The depths layer, on the other hand, was probably the most interesting part of this game for me, at least for the first third of my playtime. It was unlike anything in BOTW: dark, oppressive, dangerous, and yet still so expansive. Realizing that the depths expanded the entire world made me instantly determined to explore it all, since it was the most interesting part of the game. Unluckily for me, there was barely any content down there either. The depths is literally just the surface’s topography inverted, with the same procedurally-generated biome lazily added on top of the entire layer. Activating lightroots was fun for the first 15 or so, but it rapidly became draining as it remained the same loop with no rewards to show for it. Finding the Spirit Temple early had me excited that I’d finally gotten the payoff, except it wouldn’t let me interact with anything as I hadn’t progressed the story enough. Largely, the depths layer is another waste of time with barely any content to match its size.

(End of map/gameplay spoilers)

To conclude this review, I want to discuss TOTK’s apparent identity crisis. While I love reimaginations of the traditional Legend of Zelda formula, I’m worried that the latest iteration creates conflict with the rest of the game, namely, the Ultrahand vehicle creation. Now, don’t get me wrong, I love sandbox games, as well as vehicle-creation games. I also love open-world games and puzzle games. The thing is, these things don’t work well together. As cool as it is to make a flying machine that can fly miles above the ground, it’s also me avoiding the content, not to mention the amount of time it takes to create something. There are so many time and resource expenses to just experiment with a system that might sometimes be useful maybe in a handful of situations, as if the game is punishing players for wasting their times with it. In 99% of cases, when focusing on the content of the game, making an Ultrahand contraption is the worst possible option.

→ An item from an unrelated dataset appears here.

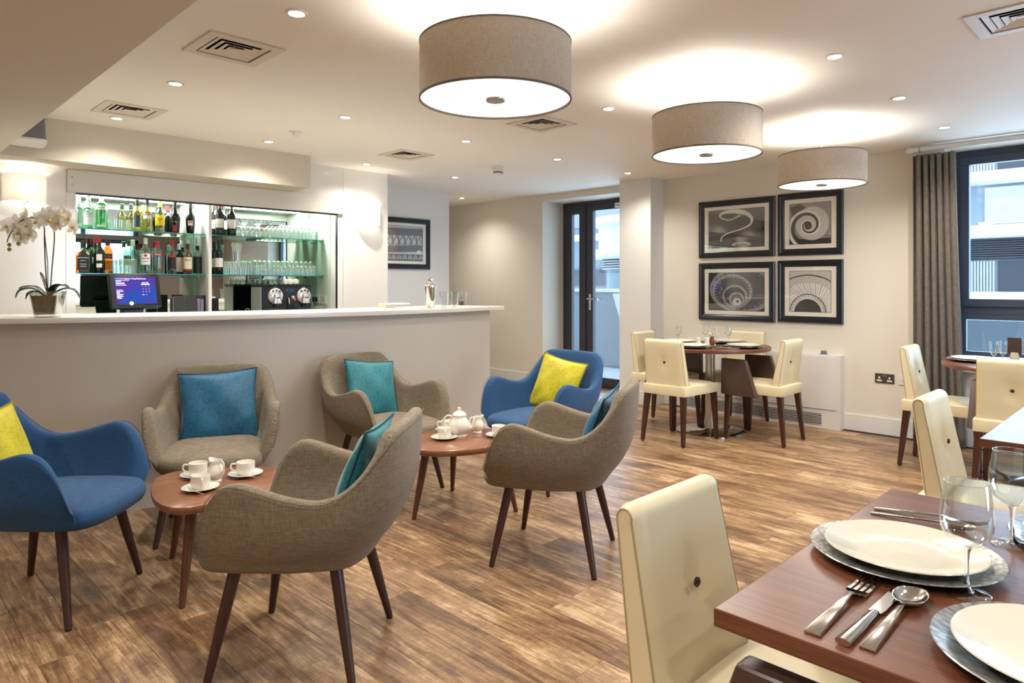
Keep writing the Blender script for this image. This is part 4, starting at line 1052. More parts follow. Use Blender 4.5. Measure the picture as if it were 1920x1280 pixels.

Even though Ultrahand and the overall physics engine is just a small footnote in the overall play experience, it appears to be an aspect of this game that everyone praises, that everyone points to and exclaims that it’s why this game is a masterpiece. They’ll point to clips online of someone making a resource-expensive oversized contraption, and point to the amount of creative freedom the game provides in that specific aspect. What they neglect to point out is that no reasonable person will ever make a contraption that sophisticated during their normal playthrough, as it’s a complete waste of time and resources, and that the only reason why people made those contraptions was to repost them on the internet for clout. No matter what people tell you, the physics engine, while robust, adds next to nothing to the actual game-part of the game.

Anyways, I’m too lazy at this point to write an actual conclusion to this review, just like the developers were too lazy to add anything substantially new to this game. I wrote like 2/3rds of it 3 months ago, aiming for it to be one of the first reviews on Backloggd, but I forgot about it until today. I hope you enjoyed reading my incoherent ramblings.